Hodgdon woman writes book about starting dairy farm

9 years ago

HODGDON, Maine — As educators working in the Bangor area in 2004, Lee Rae Jordan-Oliver and her husband, Matthew always knew they wanted to move back home to Aroostook County and start a family.

While they accomplished their goal, they did not foresee that their family would include 130 animals, which includes cows, heifers, calves and bulls and that they would be the ones becoming educated on a dairy farm in Hodgdon.

It is a story that Lee Rae Jordan-Oliver, a mother of three who formerly taught fourth-grade students at the Fairmount School in Bangor for more than ten years, details in her new book, “Chainsaw Mama.”

The book depicts the Oliver’s decision in 2006 to leave education and operate their dairy farm, which is located on 125 acres of land on Westford Hill. Matthew Oliver was the former superintendent in the Old Town School Department.

While Matthew Oliver grew up on his parent’s vegetable farm, neither he nor his wife had any dairy farming experience.

“It was just something we decided to do and I just held on for the ride,” Jordan-Oliver said Monday. “We started with just ten bred organic dairy cows and kind of learned on the job. It was a real eye opening experience to say the least.”

In Chainsaw Mama, Jordan-Oliver relates how the farm grew in the early years with the addition of more cows, pigs, and horses, and how the family dealt with setbacks such as ailing animals, financial changes in the dairy market and the breakdown of equipment.

In one instance, when the couple was trying to escape the farm one night for dinner and a movie, they were quickly sidelined by a sick child and the breakdown of a motor on their milk pumping machine.

When Matthew Oliver did not have a spare motor handy or a part to fix it immediately, two different area dairy farmers immediately helped him milk his cows until he could get a replacement part.

Jordan-Oliver said that such camaraderie is common among County farmers.

“I don’t believe that there is any competition among dairy farmers up here, at least that I have seen,” she said. “We have had so many local dairy farmers up here who have helped us and provided valuable insight. I don’t think we would have made it without them.”

The Oliver’s three children, Walker, 10, Anna, 8 and Wyatt, 6, are active participants in life on the farm, according to their mother.

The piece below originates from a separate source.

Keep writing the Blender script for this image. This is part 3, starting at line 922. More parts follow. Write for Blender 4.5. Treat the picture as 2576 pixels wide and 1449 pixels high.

“They have chores that they do, and they do them because they like to do them,” she said Monday. “They are not things that they are being forced to do. They love taking care of the animals and bottle feeding the calves. They are developing a strong work ethic.”

At the same time, she acknowledged, not everything about farm life is easy.

“The toughest part is finding time to relax and play,” she said. “We can’t just get away, because there is always something to do. There is only a small window of time to go swimming, because everywhere you look on a farm, there is always a chore that needs to get done.”

She also said that like any farmer, making a living is always a challenge.

As was the case with other dairy farmers across Maine, the Olivers were hit hard by the closure in January 2013 due to competitive pressures of the Garelick Farms production facility in Bangor. Since dairy farmers must pay to have their milk transported to the processing plant, Oliver wrote in her book, the farther away the milk is hauled, the higher the cost to the farmer.

The Olivers had shipped their milk in the first three years of operation from their farm to Garelick Farms, which is approximately 100 miles away, she noted, paying an average of $1,000 a month in shipping costs.

After the closure, the family began selling their milk toDairy Farmers of America, a national farmer-owned cooperative based in Kansas City, Mo.that acquired Portland-based Oakhurst Dairy last year.

She noted that transportation costs from their farm to DFA’s Portland processing plant then jumped to $1,800 a month, an $800 a month increase.

“It isn’t always an easy life, but it is the life that is working for us,” she said. “We work as a team here. The children love taking care of the animals and just soak up the affection they get in return, and they learn about the circle of life and where our food comes from. Our neighbors and friends pitch in when needed. It works for us.”

Copies of “Chainsaw Mama” can be purchased online at maineauthorspublishing.com or on Amazon com.  In Houlton, books also may be found at local businesses such as Aroostook Milling, County Yankee, Visions, Hairworks Studio, or Andy’s IGA.
Editor’s Note: Oliver’s book is a collection of many columns that appeared periodically in the Houlton Pioneer Times starting in June 2011.